■ **Problem statement**:
Find every line in the records below that holds the word "picture", and copy each one.

Recorded data
•••

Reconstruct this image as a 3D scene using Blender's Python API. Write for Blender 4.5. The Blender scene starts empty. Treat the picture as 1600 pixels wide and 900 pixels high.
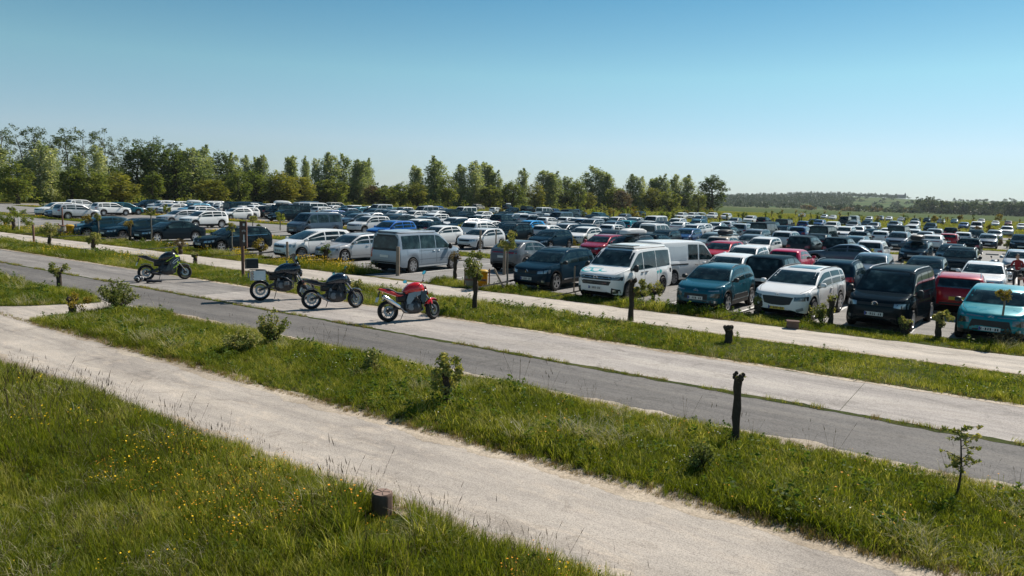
import bpy, bmesh, math, random, sys
import numpy as np
from mathutils import Vector, Matrix
from mathutils.bvhtree import BVHTree

R_ = math.radians
SC = bpy.context.scene
COL = SC.collection
rnd = random.Random(7)
nrng = np.random.default_rng(11)

# ------------------------------------------------------------------ camera
CAM_H = 3.7
F_PX, YAW, PITCH, ROLL = 1130.0, R_(34.6936), R_(7.1094), R_(1.7184)
cam_data = bpy.data.cameras.new('camera')
cam_data.sensor_width = 36.0
cam_data.lens = F_PX / 1600.0 * 36.0
cam_data.clip_start = 0.1
cam_data.clip_end = 20000.0
cam = bpy.data.objects.new('camera', cam_data)
COL.objects.link(cam)
CAM_ROT = Matrix.Rotation(YAW, 3, 'Z') @ Matrix.Rotation(math.pi / 2 - PITCH, 3, 'X') @ Matrix.Rotation(ROLL, 3, 'Z')
cam.matrix_world = Matrix.Translation((0, 0, CAM_H)) @ CAM_ROT.to_4x4()
SC.camera = cam
CR = np.array(CAM_ROT)

def ray(px, py):
    """direction through a pixel of the 1600x900 photograph"""
    return CR @ np.array([px - 800.0, 450.0 - py, -F_PX])

def ground(px, py, z=0.0):
    v = ray(px, py)
    k = (z - CAM_H) / v[2]
    return float(v[0] * k), float(v[1] * k)

def project(x, y, z):
    c = CR.T @ np.array([x, y, z - CAM_H])
    d = -c[2]
    return 800 + F_PX * c[0] / d, 450 - F_PX * c[1] / d, d

# ------------------------------------------------------------------ light
SUN_EL, SUN_AZ = R_(43.0), R_(78.0)          # azimuth counted from +X
world = bpy.data.worlds.new('World')
SC.world = world
world.use_nodes = True
wn = world.node_tree
wn.nodes.clear()
w_out = wn.nodes.new('ShaderNodeOutputWorld')
w_bg = wn.nodes.new('ShaderNodeBackground')
w_sky = wn.nodes.new('ShaderNodeTexSky')
w_sky.sky_type = 'NISHITA'
w_sky.sun_disc = False
w_sky.sun_elevation = SUN_EL
w_sky.sun_rotation = math.pi / 2 - SUN_AZ
w_sky.altitude = 0
w_sky.air_density = 0.7
w_sky.dust_density = 0.05
w_sky.ozone_density = 3.0
w_tint = wn.nodes.new('ShaderNodeMixRGB')
w_tint.blend_type = 'MULTIPLY'
w_tint.inputs[0].default_value = 1.0
w_tc = wn.nodes.new('ShaderNodeTexCoord')
w_sep = wn.nodes.new('ShaderNodeSeparateXYZ')
w_ramp = wn.nodes.new('ShaderNodeValToRGB')      # the clear, slightly green-blue air of the photograph, by height above the horizon
_e = w_ramp.color_ramp.elements
for _p, _c in ((0.0, (0.64, 0.66, 0.70)), (0.07, (1.14, 1.06, 0.94)), (0.16, (1.16, 1.38, 1.04)), (0.27, (0.66, 1.16, 1.02)), (0.6, (0.52, 0.97, 0.95))):
    _k = _e[0] if _p == 0.0 else _e.new(_p)
    _k.color = (*_c, 1)
_e[-1].color = (0.46, 0.86, 0.90, 1)
wn.links.new(w_tc.outputs['Generated'], w_sep.inputs[0])
wn.links.new(w_sep.outputs[2], w_ramp.inputs[0])
wn.links.new(w_ramp.outputs[0], w_tint.inputs[2])
wn.links.new(w_sky.outputs[0], w_tint.inputs[1])
wn.links.new(w_tint.outputs[0], w_bg.inputs[0])
w_bg.inputs[1].default_value = 0.076
wn.links.new(w_bg.outputs[0], w_out.inputs[0])

sun_data = bpy.data.lights.new('sun', 'SUN')
sun_data.energy = 5.0
sun_data.angle = R_(0.53)
sun_data.color = (1.0, 0.93, 0.84)
sun = bpy.data.objects.new('sun', sun_data)
COL.objects.link(sun)
to_sun = Vector((math.cos(SUN_EL) * math.cos(SUN_AZ), math.cos(SUN_EL) * math.sin(SUN_AZ), math.sin(SUN_EL)))
sun.rotation_euler = to_sun.to_track_quat('Z', 'Y').to_euler()
sun.location = (0, 0, 60)

SC.view_settings.view_transform = 'Standard'
SC.view_settings.look = 'None'
SC.view_settings.exposure = 0.42
SC.view_settings.gamma = 1.0
SC.view_settings.use_curve_mapping = False
SC.cycles.max_bounces = 6
SC.cycles.transparent_max_bounces = 6

# ------------------------------------------------------------------ materials
MATS = {}

def new_mat(name):
    m = bpy.data.materials.new(name)
    m.use_nodes = True
    MATS[name] = m
    nt = m.node_tree
    b = nt.nodes['Principled BSDF']
    return m, nt, b

def simple(name, col, rough=0.5, metal=0.0, coat=0.0, spec=0.5, noise=0.0, scale=20.0, emit=None):
    m, nt, b = new_mat(name)
    b.inputs['Base Color'].default_value = (*col, 1)
    b.inputs['Roughness'].default_value = rough
    b.inputs['Metallic'].default_value = metal
    b.inputs['Coat Weight'].default_value = coat
    b.inputs['Coat Roughness'].default_value = 0.04
    b.inputs['Specular IOR Level'].default_value = spec
    if noise > 0:
        tc = nt.nodes.new('ShaderNodeTexCoord')
        n = nt.nodes.new('ShaderNodeTexNoise')
        n.inputs['Scale'].default_value = scale
        n.inputs['Detail'].default_value = 5
        nt.links.new(tc.outputs['Object'], n.inputs['Vector'])
        mx = nt.nodes.new('ShaderNodeMixRGB')
        mx.inputs[1].default_value = (*[c * (1 - noise) for c in col], 1)
        mx.inputs[2].default_value = (*[min(1, c * (1 + noise)) for c in col], 1)
        nt.links.new(n.outputs[0], mx.inputs[0])
        nt.links.new(mx.outputs[0], b.inputs['Base Color'])
        rr = nt.nodes.new('ShaderNodeMapRange')
        rr.inputs['To Min'].default_value = max(0, rough - 0.12)
        rr.inputs['To Max'].default_value = min(1, rough + 0.15)
        nt.links.new(n.outputs[0], rr.inputs[0])
        nt.links.new(rr.outputs[0], b.inputs['Roughness'])
    return m

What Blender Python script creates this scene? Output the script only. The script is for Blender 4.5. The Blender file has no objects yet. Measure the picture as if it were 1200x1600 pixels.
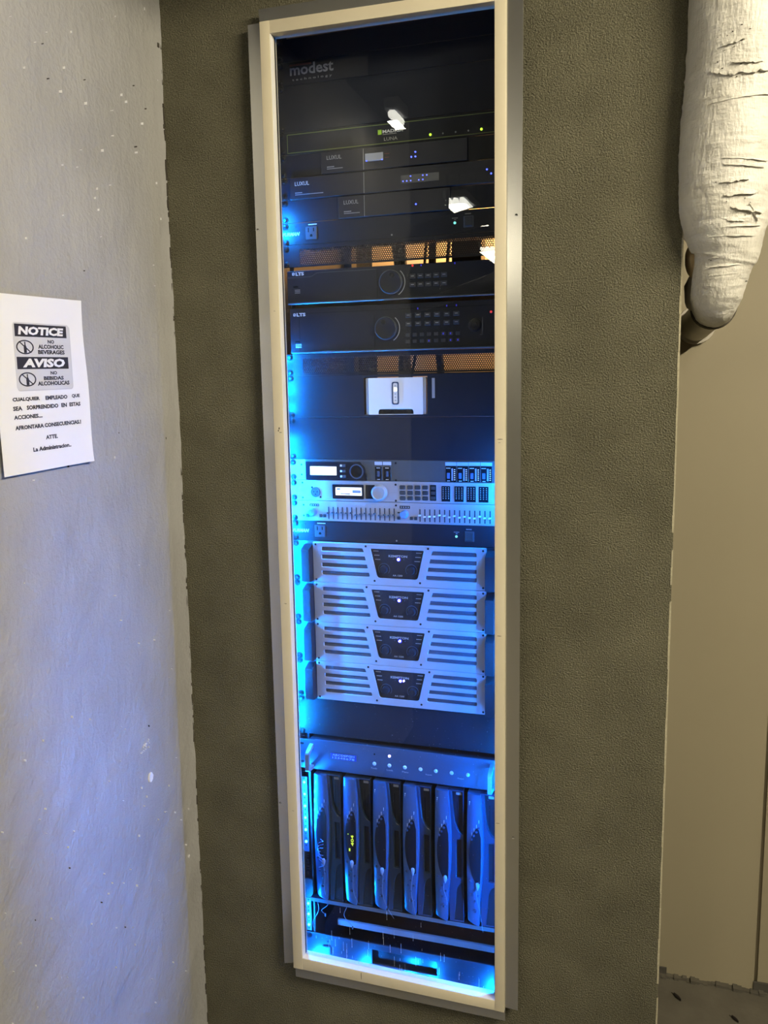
import bpy, bmesh, math, random
from mathutils import Vector, Matrix, noise
random.seed(7)
SC = bpy.context.scene
COL = SC.collection

# ------------------------------------------------------------------ camera
cd = bpy.data.cameras.new('camera')
cam = bpy.data.objects.new('camera', cd)
COL.objects.link(cam)
SC.camera = cam
cd.sensor_fit = 'VERTICAL'
cd.sensor_height = 36.0
cd.lens = 1316.6 / 1600 * 36.0
cd.clip_start = 0.05
_r = Vector((0.95582676, 0.29338915, -0.0178326))
_u = Vector((-0.0267681, 0.14730361, 0.98872904))
_f = Vector((-0.29270918, 0.94457634, -0.1486502))
cam.matrix_world = Matrix(((_r.x, _u.x, -_f.x, 0.49024), (_r.y, _u.y, -_f.y, -1.67878),
                           (_r.z, _u.z, -_f.z, -0.33480), (0, 0, 0, 1)))

# ------------------------------------------------------------------ world, exposure
W = bpy.data.worlds.new('world')
SC.world = W
W.use_nodes = True
W.node_tree.nodes['Background'].inputs[0].default_value = (1.0, 0.86, 0.62, 1)
W.node_tree.nodes['Background'].inputs[1].default_value = 0.05
SC.view_settings.view_transform = 'Standard'
SC.view_settings.look = 'None'
SC.view_settings.gamma = 1
SC.view_settings.exposure = 0.0
SC.view_settings.use_curve_mapping = False
SC.cycles.use_denoising = True
SC.cycles.max_bounces = 8
SC.cycles.transparent_max_bounces = 12
SC.cycles.sample_clamp_indirect = 4.0
SC.cycles.caustics_reflective = False
SC.cycles.caustics_refractive = False

# light levels, all in one place
KEY_W = 140.0        # fluorescent fixtures to the right of the wall
ROW_W = 20.0        # each fixture of the row behind the viewer
CLOSET_W = 60.0      # warm lamp in the closet behind the rack
LED_L = 8500.0     # radiance of one blue LED chip shining on the rack
SIDE_L = 7200.0     # radiance of one chip shining across the rack
WARM = (1.0, 0.89, 0.66)

# ------------------------------------------------------------------ materials
MATS = {}

def mat(name, col, rough=0.5, metal=0.0, spec=0.5, var=0.0, vscale=40.0, bump=0.0, bscale=200.0, bdist=0.001,
        emit=None, estr=0.0, coat=0.0, detail=4.0, rvar=0.0):
    if name in MATS:
        return MATS[name]
    m = bpy.data.materials.new(name)
    m.use_nodes = True
    nt = m.node_tree
    b = nt.nodes['Principled BSDF']
    b.inputs['Base Color'].default_value = (*col, 1)
    b.inputs['Roughness'].default_value = rough
    b.inputs['Metallic'].default_value = metal
    b.inputs['Specular IOR Level'].default_value = spec
    b.inputs['Coat Weight'].default_value = coat
    tc = nt.nodes.new('ShaderNodeTexCoord')
    if var > 0:
        n = nt.nodes.new('ShaderNodeTexNoise')
        n.inputs['Scale'].default_value = vscale
        n.inputs['Detail'].default_value = detail
        nt.links.new(tc.outputs['Object'], n.inputs['Vector'])
        mx = nt.nodes.new('ShaderNodeMix')
        mx.data_type = 'RGBA'
        mx.inputs[6].default_value = (*[c * (1 - var) for c in col], 1)
        mx.inputs[7].default_value = (*[min(1, c * (1 + var)) for c in col], 1)
        nt.links.new(n.outputs['Fac'], mx.inputs[0])
        nt.links.new(mx.outputs[2], b.inputs['Base Color'])
        if rvar > 0:
            mr = nt.nodes.new('ShaderNodeMapRange')
            mr.inputs['To Min'].default_value = max(0.02, rough - rvar)
            mr.inputs['To Max'].default_value = rough + rvar
            nt.links.new(n.outputs['Fac'], mr.inputs['Value'])
            nt.links.new(mr.outputs['Result'], b.inputs['Roughness'])
    if bump > 0:
        n2 = nt.nodes.new('ShaderNodeTexNoise')
        n2.inputs['Scale'].default_value = bscale
        n2.inputs['Detail'].default_value = 3.0
        nt.links.new(tc.outputs['Object'], n2.inputs['Vector'])
        bp = nt.nodes.new('ShaderNodeBump')
        bp.inputs['Strength'].default_value = bump
        bp.inputs['Distance'].default_value = bdist
        nt.links.new(n2.outputs['Fac'], bp.inputs['Height'])
        nt.links.new(bp.outputs['Normal'], b.inputs['Normal'])
    if emit:
        b.inputs['Emission Color'].default_value = (*emit, 1)
        b.inputs['Emission Strength'].default_value = estr
    MATS[name] = m
    return m

def glass_mat():
    m = bpy.data.materials.new('window_glass')
    m.use_nodes = True
    nt = m.node_tree
    nt.nodes.clear()
    out = nt.nodes.new('ShaderNodeOutputMaterial')
    tr = nt.nodes.new('ShaderNodeBsdfTransparent')
    tr.inputs[0].default_value = (0.97, 0.985, 0.98, 1)
    gl = nt.nodes.new('ShaderNodeBsdfGlossy')
    gl.inputs['Roughness'].default_value = 0.0
    geo = nt.nodes.new('ShaderNodeNewGeometry')
    dot = nt.nodes.new('ShaderNodeVectorMath')
    dot.operation = 'DOT_PRODUCT'
    nt.links.new(geo.outputs['Normal'], dot.inputs[0])
    nt.links.new(geo.outputs['Incoming'], dot.inputs[1])
    ab = nt.nodes.new('ShaderNodeMath'); ab.operation = 'ABSOLUTE'
    nt.links.new(dot.outputs['Value'], ab.inputs[0])
    sub = nt.nodes.new('ShaderNodeMath'); sub.operation = 'SUBTRACT'; sub.inputs[0].default_value = 1.0
    nt.links.new(ab.outputs[0], sub.inputs[1])
    pw = nt.nodes.new('ShaderNodeMath'); pw.operation = 'POWER'; pw.inputs[1].default_value = 5.0
    nt.links.new(sub.outputs[0], pw.inputs[0])
    ma = nt.nodes.new('ShaderNodeMath'); ma.operation = 'MULTIPLY_ADD'
    ma.inputs[1].default_value = 0.95; ma.inputs[2].default_value = 0.021
    nt.links.new(pw.outputs[0], ma.inputs[0])
    mx = nt.nodes.new('ShaderNodeMixShader')
    nt.links.new(ma.outputs[0], mx.inputs[0])
    nt.links.new(tr.outputs[0], mx.inputs[1])
    nt.links.new(gl.outputs[0], mx.inputs[2])
    nt.links.new(mx.outputs[0], out.inputs[0])
    return m

BLUE = (0.002, 0.19, 1.0)
def layered(name, col_lo, col_hi, rough, layers, bumps, spec=0.5):
    """colour from weighted noise layers [(scale, weight, contrast)], relief from [(scale, weight)]"""
    m = bpy.data.materials.new(name); m.use_nodes = True
    nt = m.node_tree; b = nt.nodes['Principled BSDF']
    b.inputs['Roughness'].default_value = rough; b.inputs['Specular IOR Level'].default_value = spec
    tc = nt.nodes.new('ShaderNodeTexCoord')
    def noise_(sc, det=3.0, stretch=None):
        n = nt.nodes.new('ShaderNodeTexNoise'); n.inputs['Scale'].default_value = sc; n.inputs['Detail'].default_value = det
        if stretch:
            mp = nt.nodes.new('ShaderNodeMapping'); mp.inputs['Scale'].default_value = stretch
            nt.links.new(tc.outputs['Object'], mp.inputs['Vector']); nt.links.new(mp.outputs[0], n.inputs['Vector'])
        else: nt.links.new(tc.outputs['Object'], n.inputs['Vector'])
        return n.outputs['Fac']
    def math_(op, a_, b_):
        q = nt.nodes.new('ShaderNodeMath'); q.operation = op
        for i, v in enumerate((a_, b_)):
            if isinstance(v, (int, float)): q.inputs[i].default_value = v
            else: nt.links.new(v, q.inputs[i])
        return q.outputs[0]
    tot = None
    for sc, w, ct in layers:
        v = math_('MULTIPLY', math_('MULTIPLY', math_('SUBTRACT', noise_(sc), 0.5), ct), w)
        tot = v if tot is None else math_('ADD', tot, v)
    f = nt.nodes.new('ShaderNodeClamp'); nt.links.new(math_('ADD', tot, 0.5), f.inputs[0])
    mx = nt.nodes.new('ShaderNodeMix'); mx.data_type = 'RGBA'
    mx.inputs[6].default_value = (*col_lo, 1); mx.inputs[7].default_value = (*col_hi, 1)
    nt.links.new(f.outputs[0], mx.inputs[0]); nt.links.new(mx.outputs[2], b.inputs['Base Color'])
    h = None
    for item in bumps:
        v = math_('MULTIPLY', noise_(item[0], 3.0, item[2] if len(item) > 2 else None), item[1])
        h = v if h is None else math_('ADD', h, v)
    bp = nt.nodes.new('ShaderNodeBump'); bp.inputs['Strength'].default_value = 1.0; bp.inputs['Distance'].default_value = 0.001
    nt.links.new(h, bp.inputs['Height']); nt.links.new(bp.outputs[0], b.inputs['Normal'])
    MATS[name] = m
    return m
M_STUCCO = layered('olive_stucco', (0.048, 0.044, 0.026), (0.245, 0.228, 0.150), 0.9, [(520, 1.0, 1.6), (9, 0.5, 1.0), (2.5, 0.4, 1.0)], [(300, 7.0), (520, 4.0)], 0.3)
M_LAV = layered('grey_plaster', (0.31, 0.305, 0.295), (0.41, 0.405, 0.395), 0.40, [(6, 1.0, 1.3), (160, .25, 1.2)], [(40, 3.5, (1, 1, .45)), (140, 1.8), (9, 9.0)])
M_BEIGE = mat('beige_paint', (0.33, 0.285, 0.19), 0.5, var=0.05, vscale=4, bump=0.06, bscale=60)
M_FLOOR = mat('concrete_floor', (0.10, 0.088, 0.065), 0.8, var=0.4, vscale=14, bump=0.5, bscale=60, bdist=0.004)
M_CEIL = mat('ceiling_concrete', (0.20, 0.195, 0.15), 0.8, var=0.2, vscale=3)
M_BEAM = mat('dark_steel_beam', (0.05, 0.045, 0.035), 0.6, var=0.2, vscale=6)
M_ROOM = mat('room_paint', (0.10, 0.095, 0.07), 0.7, var=0.1, vscale=2)
M_CREAM = mat('cream_paint', (0.66, 0.59, 0.43), 0.35, var=0.05, vscale=18)
M_ALU = mat('aluminium_angle', (0.62, 0.61, 0.56), 0.22, metal=0.9, var=0.04, vscale=9)
M_GLASS = glass_mat()
M_BLACK = mat('black_paint', (0.012, 0.013, 0.016), 0.42, var=0.2, vscale=60)
M_BLACKS = mat('black_satin_panel', (0.011, 0.013, 0.021), 0.5, spec=0.25, var=0.15, vscale=90)
M_GLOSSB = mat('gloss_black', (0.007, 0.008, 0.012), 0.22, spec=0.25, var=0.1, vscale=30)
M_PANEL = mat('black_control_panel', (0.018, 0.018, 0.024), 0.4, spec=0.3, var=0.1, vscale=50)
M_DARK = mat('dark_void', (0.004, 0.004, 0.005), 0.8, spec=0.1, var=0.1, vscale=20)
M_RUB = mat('black_plastic', (0.03, 0.03, 0.034), 0.5, var=0.25, vscale=300, bump=0.3, bscale=700)
M_SILVER = mat('brushed_silver', (0.36, 0.37, 0.41), 0.42, metal=0.25, var=0.05, vscale=60)
M_GUN = mat('gunmetal', (0.085, 0.095, 0.105), 0.4, metal=0.3, var=0.06, vscale=60)
M_ZONE = mat('blue_grey_metal', (0.050, 0.078, 0.135), 0.45, metal=0.3, var=0.06, vscale=80)
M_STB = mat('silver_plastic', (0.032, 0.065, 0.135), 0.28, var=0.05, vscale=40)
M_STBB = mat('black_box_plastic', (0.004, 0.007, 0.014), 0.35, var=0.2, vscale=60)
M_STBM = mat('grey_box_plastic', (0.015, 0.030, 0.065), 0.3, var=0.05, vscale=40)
M_WHITE = mat('white_plastic', (0.75, 0.76, 0.78), 0.35, var=0.02, vscale=20)
M_GREYP = mat('grey_plastic', (0.30, 0.31, 0.34), 0.4, var=0.04, vscale=30)
M_FOAM = mat('grille_foam', (0.075, 0.09, 0.13), 0.9, var=0.5, vscale=700, bump=0.8, bscale=900)
M_SCREW = mat('black_screw', (0.006, 0.006, 0.008), 0.4, spec=0.25, var=0.1, vscale=200)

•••

■ **In response**:
Reconstruct this image as a 3D scene using Blender's Python API. Write for Blender 4.5. The Blender scene starts empty. Treat the picture as 1600 pixels wide and 900 pixels high.
What Blender Python script creates this scene? Output the script only. The script is for Blender 4.5. The Blender file has no objects yet. Measure the picture as if it were 1200x1600 pixels.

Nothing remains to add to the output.